Task → Reproduce, character for character, the entries from their opening line through the line with "from mathutils import Vector, Matrix".

Dataset excerpts →
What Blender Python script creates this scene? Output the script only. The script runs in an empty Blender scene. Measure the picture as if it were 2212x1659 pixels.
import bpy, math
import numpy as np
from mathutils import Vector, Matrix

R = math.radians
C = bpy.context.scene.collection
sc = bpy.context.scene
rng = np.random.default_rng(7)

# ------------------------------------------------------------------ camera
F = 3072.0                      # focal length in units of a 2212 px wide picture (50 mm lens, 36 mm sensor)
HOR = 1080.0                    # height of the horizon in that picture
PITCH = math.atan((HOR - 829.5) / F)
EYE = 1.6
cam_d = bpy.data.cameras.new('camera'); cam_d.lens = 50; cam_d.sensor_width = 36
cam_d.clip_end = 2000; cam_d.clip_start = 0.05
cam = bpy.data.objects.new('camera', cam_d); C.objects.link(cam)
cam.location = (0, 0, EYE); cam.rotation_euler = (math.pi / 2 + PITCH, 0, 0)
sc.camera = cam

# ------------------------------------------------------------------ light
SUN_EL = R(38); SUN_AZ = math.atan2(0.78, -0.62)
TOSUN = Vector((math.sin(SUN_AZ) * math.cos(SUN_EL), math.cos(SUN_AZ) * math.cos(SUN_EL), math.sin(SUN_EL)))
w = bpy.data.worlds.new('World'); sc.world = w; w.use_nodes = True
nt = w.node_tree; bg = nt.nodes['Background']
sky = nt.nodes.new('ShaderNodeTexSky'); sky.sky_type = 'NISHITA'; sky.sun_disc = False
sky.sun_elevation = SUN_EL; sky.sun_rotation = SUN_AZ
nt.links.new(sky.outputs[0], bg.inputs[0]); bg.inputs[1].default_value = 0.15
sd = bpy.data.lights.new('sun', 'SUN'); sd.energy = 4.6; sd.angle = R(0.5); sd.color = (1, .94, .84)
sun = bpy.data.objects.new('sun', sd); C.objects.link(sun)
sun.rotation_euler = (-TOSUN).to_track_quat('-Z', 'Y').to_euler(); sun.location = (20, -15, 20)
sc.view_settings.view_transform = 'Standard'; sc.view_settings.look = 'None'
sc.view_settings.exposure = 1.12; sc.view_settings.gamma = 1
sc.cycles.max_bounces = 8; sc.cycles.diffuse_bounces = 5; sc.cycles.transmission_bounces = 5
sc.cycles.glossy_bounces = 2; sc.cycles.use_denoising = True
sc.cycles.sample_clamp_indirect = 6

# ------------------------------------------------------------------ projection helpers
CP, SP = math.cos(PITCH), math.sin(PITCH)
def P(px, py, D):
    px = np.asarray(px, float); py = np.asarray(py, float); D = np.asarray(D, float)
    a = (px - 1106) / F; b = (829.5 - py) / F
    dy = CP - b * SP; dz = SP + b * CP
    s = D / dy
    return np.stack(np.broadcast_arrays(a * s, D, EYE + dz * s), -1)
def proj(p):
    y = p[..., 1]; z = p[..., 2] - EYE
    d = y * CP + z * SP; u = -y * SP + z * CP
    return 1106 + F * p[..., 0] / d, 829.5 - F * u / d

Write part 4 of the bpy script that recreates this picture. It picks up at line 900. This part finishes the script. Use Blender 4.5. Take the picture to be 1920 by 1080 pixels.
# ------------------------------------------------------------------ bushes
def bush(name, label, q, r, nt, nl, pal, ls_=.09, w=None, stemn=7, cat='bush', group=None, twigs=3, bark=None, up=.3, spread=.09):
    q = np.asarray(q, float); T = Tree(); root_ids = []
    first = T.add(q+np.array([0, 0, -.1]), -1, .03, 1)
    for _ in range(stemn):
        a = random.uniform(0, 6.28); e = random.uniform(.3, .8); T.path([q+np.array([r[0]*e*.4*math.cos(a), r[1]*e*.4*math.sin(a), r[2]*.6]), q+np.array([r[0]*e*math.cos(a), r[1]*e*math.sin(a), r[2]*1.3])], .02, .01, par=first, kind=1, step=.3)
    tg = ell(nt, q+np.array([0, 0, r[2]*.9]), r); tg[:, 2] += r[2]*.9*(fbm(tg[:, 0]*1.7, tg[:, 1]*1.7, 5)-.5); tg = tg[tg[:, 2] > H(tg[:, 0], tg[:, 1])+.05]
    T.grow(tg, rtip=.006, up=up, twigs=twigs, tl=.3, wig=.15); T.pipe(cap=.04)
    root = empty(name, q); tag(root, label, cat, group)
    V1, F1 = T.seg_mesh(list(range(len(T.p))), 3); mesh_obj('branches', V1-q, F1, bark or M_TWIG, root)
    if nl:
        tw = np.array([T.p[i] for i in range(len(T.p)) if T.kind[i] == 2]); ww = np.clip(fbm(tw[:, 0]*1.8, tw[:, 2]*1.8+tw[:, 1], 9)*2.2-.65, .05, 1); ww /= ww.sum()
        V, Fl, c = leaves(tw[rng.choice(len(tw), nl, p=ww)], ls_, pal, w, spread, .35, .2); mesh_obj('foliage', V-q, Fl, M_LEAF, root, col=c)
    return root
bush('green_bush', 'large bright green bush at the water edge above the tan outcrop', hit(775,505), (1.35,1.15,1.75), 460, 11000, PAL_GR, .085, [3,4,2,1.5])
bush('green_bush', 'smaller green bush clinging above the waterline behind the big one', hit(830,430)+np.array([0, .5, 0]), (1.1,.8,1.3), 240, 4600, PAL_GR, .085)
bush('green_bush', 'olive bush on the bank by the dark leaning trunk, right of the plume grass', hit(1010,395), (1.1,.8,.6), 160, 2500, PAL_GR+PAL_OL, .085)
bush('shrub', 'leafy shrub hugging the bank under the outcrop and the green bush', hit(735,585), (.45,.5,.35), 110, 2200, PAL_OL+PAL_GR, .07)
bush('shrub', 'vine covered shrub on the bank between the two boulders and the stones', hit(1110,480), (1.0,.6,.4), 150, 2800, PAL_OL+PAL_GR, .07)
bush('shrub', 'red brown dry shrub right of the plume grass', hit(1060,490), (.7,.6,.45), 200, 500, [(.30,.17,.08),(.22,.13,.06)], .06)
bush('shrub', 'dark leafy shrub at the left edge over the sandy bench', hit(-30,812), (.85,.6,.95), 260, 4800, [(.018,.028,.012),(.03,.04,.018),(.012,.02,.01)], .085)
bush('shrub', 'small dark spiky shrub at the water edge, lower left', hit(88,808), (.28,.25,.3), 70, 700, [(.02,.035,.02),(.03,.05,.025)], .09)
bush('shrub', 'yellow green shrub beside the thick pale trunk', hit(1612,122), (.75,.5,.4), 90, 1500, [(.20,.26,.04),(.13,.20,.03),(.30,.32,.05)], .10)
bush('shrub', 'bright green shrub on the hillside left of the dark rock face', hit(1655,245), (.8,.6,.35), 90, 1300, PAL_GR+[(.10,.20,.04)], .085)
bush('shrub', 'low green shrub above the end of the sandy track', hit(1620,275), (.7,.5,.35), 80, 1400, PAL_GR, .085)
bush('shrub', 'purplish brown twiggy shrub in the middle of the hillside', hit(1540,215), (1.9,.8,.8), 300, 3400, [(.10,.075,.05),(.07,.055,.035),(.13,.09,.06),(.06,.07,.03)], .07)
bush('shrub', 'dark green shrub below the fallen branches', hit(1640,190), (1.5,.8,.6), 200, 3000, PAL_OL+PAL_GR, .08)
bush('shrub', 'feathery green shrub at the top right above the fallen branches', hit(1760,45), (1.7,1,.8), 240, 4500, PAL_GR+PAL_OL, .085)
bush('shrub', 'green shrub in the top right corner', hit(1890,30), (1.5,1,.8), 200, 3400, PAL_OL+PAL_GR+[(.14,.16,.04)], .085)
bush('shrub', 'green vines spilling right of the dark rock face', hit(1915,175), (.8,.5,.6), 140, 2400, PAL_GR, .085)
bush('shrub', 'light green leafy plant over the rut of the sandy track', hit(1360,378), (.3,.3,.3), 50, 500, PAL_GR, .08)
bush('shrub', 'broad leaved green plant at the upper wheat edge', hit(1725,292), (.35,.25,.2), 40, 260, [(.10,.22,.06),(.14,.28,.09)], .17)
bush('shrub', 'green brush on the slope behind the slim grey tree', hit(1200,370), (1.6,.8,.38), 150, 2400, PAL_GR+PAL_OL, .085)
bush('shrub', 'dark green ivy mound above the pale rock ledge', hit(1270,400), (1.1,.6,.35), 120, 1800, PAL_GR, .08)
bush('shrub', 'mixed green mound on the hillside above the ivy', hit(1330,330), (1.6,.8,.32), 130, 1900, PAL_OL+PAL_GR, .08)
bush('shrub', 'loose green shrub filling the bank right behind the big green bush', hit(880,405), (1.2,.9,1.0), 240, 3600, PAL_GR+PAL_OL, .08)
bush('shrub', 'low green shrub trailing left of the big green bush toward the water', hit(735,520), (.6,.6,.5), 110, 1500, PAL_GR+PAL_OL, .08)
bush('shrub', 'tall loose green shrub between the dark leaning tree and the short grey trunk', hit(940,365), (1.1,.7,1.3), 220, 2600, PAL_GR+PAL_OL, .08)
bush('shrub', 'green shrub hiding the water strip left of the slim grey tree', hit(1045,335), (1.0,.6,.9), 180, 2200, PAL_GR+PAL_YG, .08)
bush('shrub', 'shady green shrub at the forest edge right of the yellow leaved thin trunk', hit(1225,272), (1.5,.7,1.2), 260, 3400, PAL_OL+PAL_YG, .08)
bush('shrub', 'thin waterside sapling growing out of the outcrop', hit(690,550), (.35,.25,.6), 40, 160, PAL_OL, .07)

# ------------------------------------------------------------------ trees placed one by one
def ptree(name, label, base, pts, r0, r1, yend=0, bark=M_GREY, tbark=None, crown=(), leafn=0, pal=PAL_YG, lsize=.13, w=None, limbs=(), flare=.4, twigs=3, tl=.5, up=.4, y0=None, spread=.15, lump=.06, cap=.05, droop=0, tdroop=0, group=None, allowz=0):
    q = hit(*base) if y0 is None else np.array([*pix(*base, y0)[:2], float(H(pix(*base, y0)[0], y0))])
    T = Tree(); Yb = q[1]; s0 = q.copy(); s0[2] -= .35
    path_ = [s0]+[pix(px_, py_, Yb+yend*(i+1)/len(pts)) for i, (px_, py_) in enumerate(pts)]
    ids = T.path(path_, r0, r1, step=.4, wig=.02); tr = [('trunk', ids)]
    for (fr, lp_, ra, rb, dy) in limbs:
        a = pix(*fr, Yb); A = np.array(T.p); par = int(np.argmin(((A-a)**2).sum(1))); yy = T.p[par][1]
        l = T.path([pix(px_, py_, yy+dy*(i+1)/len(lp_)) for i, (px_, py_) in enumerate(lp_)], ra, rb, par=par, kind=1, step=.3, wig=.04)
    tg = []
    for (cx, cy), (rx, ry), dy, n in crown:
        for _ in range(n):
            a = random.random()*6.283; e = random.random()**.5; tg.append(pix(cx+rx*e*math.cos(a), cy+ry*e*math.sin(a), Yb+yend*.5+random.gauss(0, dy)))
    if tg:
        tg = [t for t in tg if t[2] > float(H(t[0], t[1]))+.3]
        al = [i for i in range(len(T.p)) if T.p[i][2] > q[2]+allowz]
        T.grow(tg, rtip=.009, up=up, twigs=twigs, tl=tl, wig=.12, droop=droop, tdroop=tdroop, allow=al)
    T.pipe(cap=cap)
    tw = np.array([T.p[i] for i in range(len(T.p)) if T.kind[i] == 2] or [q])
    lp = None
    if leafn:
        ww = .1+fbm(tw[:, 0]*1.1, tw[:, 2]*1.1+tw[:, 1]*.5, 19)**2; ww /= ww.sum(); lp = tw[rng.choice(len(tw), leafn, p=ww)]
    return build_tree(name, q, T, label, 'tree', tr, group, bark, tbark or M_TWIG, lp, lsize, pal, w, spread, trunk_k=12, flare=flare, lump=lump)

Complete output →
What Blender Python script creates this scene? Output the script only. The script runs in an empty Blender scene. Measure the picture as if it were 2212x1659 pixels.
import bpy, math
import numpy as np
from mathutils import Vector, Matrix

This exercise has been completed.